2. Thinking Access-Control-Allow-Origin: * solves everything

It does not.
Especially not when credentials are involved.
This is one of those "works until it absolutely does not" ideas.

3. Trying to fix CORS only on the frontend

Usually, the real fix is on the server that owns the resource.
Your frontend cannot simply decide that another server should trust it.

4. Forgetting the difference between browser code and server code

If your backend makes the request, browser CORS rules usually are not the thing blocking you.
If your frontend makes the request in the browser, they are.

So how do developers usually fix CORS?

The usual answer is one of these:

  • configure the backend to allow the frontend origin
  • use the correct CORS middleware in the backend framework
  • make the request through your own backend instead of directly from the browser
  • handle preflight requests correctly

For example, many frameworks have built-in CORS packages or middleware.
You define which origins, methods, and headers are allowed.
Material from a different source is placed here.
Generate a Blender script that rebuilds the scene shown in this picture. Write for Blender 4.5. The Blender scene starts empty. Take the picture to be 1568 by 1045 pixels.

A practical mental model to remember

When you see a CORS error, ask these questions:

  1. Who is making the request? The browser or the server?
  2. Are the origins different? Domain, protocol, or port?
  3. Does the server send the right CORS headers?
  4. Is there a preflight request failing first?

That short checklist saves a lot of confused guessing.

Final takeaway

If you remember only one thing, let it be this:

CORS is the browser's way of enforcing rules about which websites are allowed to read responses from another origin, based on what the server permits.

Once that clicks, CORS errors stop feeling like cursed magic and start looking like a configuration problem you can reason about.